I tried, emailed them- no answer. Man I hate that!
I had them on all 3 wheels of my Can Am Spyder. As thin as they are I can't believe they won't go on almost anything. Just take the wheels off, slip them over the lugs, put the wheels back on and tighten the lug nuts..... Jim
2005 Premium Mustang Convertible
2008 Honda GL1800/California Sidecar Trike SOLD
2014 CanAm Spyder RTL SOLD
Semper Fi
I know everyone has their reasons, but why centramatics on a trike that will seldomly need rear tires? Much cheaper to just balance with weights, stick on weights out of view, or balance beads or hard plastic Red Jacket BBs. In fact, the BBs work perfectly in the trike's narrow front tire, and hugely cheaper than centramatics. Centramatics make sense on hard to balance tractor trailer tires that will wear fast and which are so important to a driver's comfort and reduced fatigue.
Make Courtesy Your "Code of the Road" too!
Beads are not recommended in trike rear tires.

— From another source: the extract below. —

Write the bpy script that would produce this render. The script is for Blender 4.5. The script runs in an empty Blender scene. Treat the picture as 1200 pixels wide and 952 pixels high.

They generally aren't recommended for any 60 series or lower profile tires as the inside of the tread is a wide, flat floor. My trike ran 215/70R15s tires, but a few ounces of BBs worked great but then 70 series tires have a rounded inner surface from bead to bead. I wasn't so happy with them in some 60 series tires on a car, but 6 ounces in 31/10.50x15s on my '77 did OK.

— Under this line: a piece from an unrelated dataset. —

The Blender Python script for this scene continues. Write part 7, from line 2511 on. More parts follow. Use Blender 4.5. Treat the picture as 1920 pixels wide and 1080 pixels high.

I know some truck operators used 4 or 5 golf balls in steer tires, they claim they worked fine. I know some 4x4 drivers like to use a quart of antifreeze in their tires, even swear by it? Not calcium chloride, but green antifreeze. Ride-On balances well, I just did not like the mess.
Make Courtesy Your "Code of the Road" too!
The only reason some people are still alive is it's illegal to shoot them.
American Legion Rider
Tires on them 4x4s weigh 50 pounds or so. The quart or so will evenly distribute. A quart of green antifreeze like that which runs through radiator hoses will not clump either. It will "distribute", will not rust a wheel either.
In the '60s, my Grandpa always had fluid in his tractor tires, near full even, for weight. My favorite was his MT. That John Deere MT would fly in 4th after you knocked that throttle straight up to wide open pulling a trailer down the highway from farm road to the house, throwing dirt & mud out ahead of it as those tall tires reved up, but it was never "not balanced", always amazingly smooth even as it throwed them dirt & mud glops off. On the right side tire on the inside was a steel plate with bolts coming out on the sidewall towards the mini fender, was a plate inside too, where the tire was once was ripped by a stump, bet it was several pounds metal on that sidewall. Was a secondary highway stretch from the farm road and the house, had a hill crest near the farm road so if we went that way (like pulling the trailer with 2 x 55 gallon barrels of spring water and cousins, aunts, etc), not the more rugged back way, you hit the black top in "GO MODE", it was Franklin County, Va. after all.
My Ride On experience was not good, enough bad that I pitched a new three bottle kit.
Make Courtesy Your "Code of the Road" too!